Ковач как бы обратилась взглядом к истокам большой реки, именуемой историей человечества, и, обратив взгляд вперед, увидела эту реку на всем ее трудном пути. Но вот что знаменательно: у этой истории, как ее узрела Ковач, есть зачин, ее первая глава, эпизод изначальный: гончар-мудрец, романтик и работяга, со своим нехитрым станком, обкатывающий глиняное чудо. Адам и Ева у Ковач появились позже гончара. Такое впечатление, что их слепил на своем немудреном ставке гончар. Иначе говоря, Ковач как бы говорит нам, не тая улыбки: если и был бог, то он должен был быть гончаром... Наверно, философия того большого, что есть искусство Ковач, где-то здесь.
...Да, есть пора весны, заповедная. Вдруг солнце гонит прочь зимнее ненастье, и совершается великий обряд преображения. Счастлив художник, которому удается подсмотреть это в природе ж людях.
ДЗАВАТТИНИ
Все началось еще в самолете. Он летел уже над Италией. Чем-то ее ландшафт был похож на Италию, какую мы запомнили по ивановским полотнам. Какой-то особой округлостью холмов. И округлостью линий. И блеском зелени. И самим светом, который добела высветлил землю и напитал облака — этакие белые линии, занесенные в поднебесье.
— В России думают, что я кинорежиссер, — сказал наш друг Чезаре Дзаваттини и так взвил руку, что человек, сидящий в самолетном кресле рядом, вздрогнул. — Поймите, что это заблуждение! Я — писатель... Именно как писатель я жду вас на Санта-Анджела Меричи, сорок... Кстати, будете у меня, не забудьте взглянуть на новую церковь Санта-Анджела, это против моего дома.
С этим наш самолет и приземлился в Риме. А на другой день вечером я уже шел по улице Санта-Анджела Меричи, направляясь к Дзаваттини, и, разумеется, не минул новую церковку, стоящую в начале улицы, на холме. Наверно, с той далекой поры, как вечный город утвердился на Тибре, церковная архитектура не претерпела таких изменений, какие испытала она в последние пятнадцать лет. Это восприняла и римская церковь на холме Санта-Анджела. Островерхий шатер церкви похож на шестигранный фаберовский карандаш, толстый и тщательно оструганный. Впрочем, в этом сравнении нет иронии — архитектура церкви проста, необычна и по-своему эффектна. Я сказал об этом Дзаваттини, когда, перейдя улицу и спустившись с холма, очутился в его квартире.

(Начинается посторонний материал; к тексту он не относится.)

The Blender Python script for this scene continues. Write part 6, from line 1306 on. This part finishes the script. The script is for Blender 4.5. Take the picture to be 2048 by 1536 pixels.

— Как условились, сегодня мы будем говорить о литературе. Кстати, я пригласил Биджаретти, автора «Конгресса», — осторожно прервал меня Дзаваттини и отложил большую колонковую кисть, которую держал. — Хочу сымпровизировать несколько этюдов на мотив трех цветов итальянского флага, — произнес он, заметив, что кисть в ого руке обратила и мое внимание. — Когда на палитре все краски, легко быть мастером, а вот когда всего три...
— Способность ограничить себя — это и есть умение?
— Способность малыми средствами достичь большого, — уточнил он.
На длинном столе, чем-то похожем на верстак, лежали только что написанные этюды. Вероятно, то, что я увидел, было плодом упорной импровизации — краски как бы множились под рукой художника, при атом не смешиваясь и не дробясь.
— Так это же и есть... самоограничение! — воскликнул Дзаваттини и его рука описала полукруг и оказалась где-то на уровне плеч. — Впрочем, я могу подтвердить эту истину и более убедительно... Вот!
Сейчас мы стояли в комнате сумеречной и небольшой, стены которой были выложены картинами, как прямоугольными плитами. Здесь было так мало света, а ряды картин и их размеры были настолько правильны, что комната была похожа больше на церковку, может, ее алтарь, а может, притвор.
— Заметьте — ни одна картина не превышает размеров почтовой открытки! — произнес Дзаваттини и включил свет. Включил и ощутимо затих.